→ **Work to be completed**: Reproduce the listing word for word. Skip any image.

═════ Source data

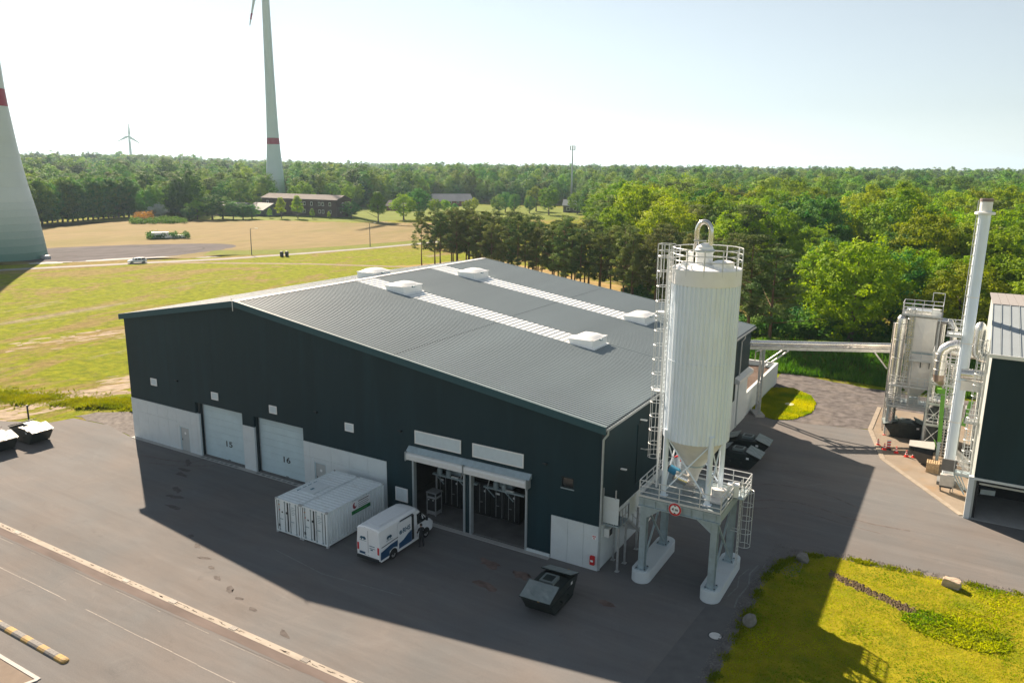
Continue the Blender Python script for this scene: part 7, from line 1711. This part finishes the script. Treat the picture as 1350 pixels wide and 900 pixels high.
F_.append(tuple(range(9))); F_.append(tuple((len(CS)-1)*9+j for j in reversed(range(9)))); q.add(V,F_); o = q.build('body', VANW, None, smooth=30.); o.parent = ct
for s in (-1,1):
    for a, b_ in ((-1.85,-.95),(-.88,-.02),(.05,.78)):
        o = MB().add([(a,s*.875,.90),(b_,s*.875,.90),(b_-(.25 if b_ > .7 else 0),s*.735,1.36),(a+.1,s*.735,1.36),(a,s*.86,.90),(b_,s*.86,.90),(b_-(.25 if b_ > .7 else 0),s*.72,1.36),(a+.1,s*.72,1.36)], [(0,1,2,3),(7,6,5,4),(0,4,5,1),(1,5,6,2),(2,6,7,3),(3,7,4,0)]).build('window', GLASS, None); o.parent = ct
    for wx_ in (-1.45,1.4):
        o = MB().tube([(wx_,s*.68,.33),(wx_,s*.90,.33)], .33, 16).build('wheel', BLACK, None); o.parent = ct
        o2 = MB().tube([(wx_,s*.90,.33),(wx_,s*.91,.33)], .19, 10).build('rim', MATS['wheel_rim'], None); o2.parent = o
o = MB().add([(.62,-.68,1.37),(.62,.68,1.37),(1.16,.76,1.0),(1.16,-.76,1.0)], [(0,1,2,3)]); o.v = [(a+.015,b_,c+.02) for a,b_,c in o.v]; o = o.build('windscreen', GLASS, None); o.parent = ct
# unused tree prototypes removed
for L_ in PROTO.values():
    for p in L_:
        if not p[3][0]:
            for c in p[2]+[p[0]]: bpy.data.objects.remove(c)
# ------------------------------------------------------------------ air
hz = MB().box(-16000,16000,-16000,16000,-8,225).build('haze', None, kind='stuff'); tag(hz, 'thin pale summer haze over the whole landscape', 'haze')
hm = bpy.data.materials.new('haze'); hm.use_nodes = True; n = hm.node_tree; n.nodes.clear(); o_ = n.nodes.new('ShaderNodeOutputMaterial'); pv = n.nodes.new('ShaderNodeVolumePrincipled')
pv.inputs['Color'].default_value = (.58,.80,1,1); pv.inputs['Density'].default_value = .00010; pv.inputs['Anisotropy'].default_value = .3
n.links.new(pv.outputs[0], o_.inputs['Volume']); hz.data.materials.append(hm)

══════════

→ **Solution**:
Continue the Blender Python script for this scene: part 7, from line 1711. This part finishes the script. Treat the picture as 1350 pixels wide and 900 pixels high.
F_.append(tuple(range(9))); F_.append(tuple((len(CS)-1)*9+j for j in reversed(range(9)))); q.add(V,F_); o = q.build('body', VANW, None, smooth=30.); o.parent = ct
for s in (-1,1):
    for a, b_ in ((-1.85,-.95),(-.88,-.02),(.05,.78)):
        o = MB().add([(a,s*.875,.90),(b_,s*.875,.90),(b_-(.25 if b_ > .7 else 0),s*.735,1.36),(a+.1,s*.735,1.36),(a,s*.86,.90),(b_,s*.86,.90),(b_-(.25 if b_ > .7 else 0),s*.72,1.36),(a+.1,s*.72,1.36)], [(0,1,2,3),(7,6,5,4),(0,4,5,1),(1,5,6,2),(2,6,7,3),(3,7,4,0)]).build('window', GLASS, None); o.parent = ct
    for wx_ in (-1.45,1.4):
        o = MB().tube([(wx_,s*.68,.33),(wx_,s*.90,.33)], .33, 16).build('wheel', BLACK, None); o.parent = ct
        o2 = MB().tube([(wx_,s*.90,.33),(wx_,s*.91,.33)], .19, 10).build('rim', MATS['wheel_rim'], None); o2.parent = o
o = MB().add([(.62,-.68,1.37),(.62,.68,1.37),(1.16,.76,1.0),(1.16,-.76,1.0)], [(0,1,2,3)]); o.v = [(a+.015,b_,c+.02) for a,b_,c in o.v]; o = o.build('windscreen', GLASS, None); o.parent = ct
# unused tree prototypes removed
for L_ in PROTO.values():
    for p in L_:
        if not p[3][0]:
            for c in p[2]+[p[0]]: bpy.data.objects.remove(c)
# ------------------------------------------------------------------ air
hz = MB().box(-16000,16000,-16000,16000,-8,225).build('haze', None, kind='stuff'); tag(hz, 'thin pale summer haze over the whole landscape', 'haze')
hm = bpy.data.materials.new('haze'); hm.use_nodes = True; n = hm.node_tree; n.nodes.clear(); o_ = n.nodes.new('ShaderNodeOutputMaterial'); pv = n.nodes.new('ShaderNodeVolumePrincipled')
pv.inputs['Color'].default_value = (.58,.80,1,1); pv.inputs['Density'].default_value = .00010; pv.inputs['Anisotropy'].default_value = .3
n.links.new(pv.outputs[0], o_.inputs['Volume']); hz.data.materials.append(hm)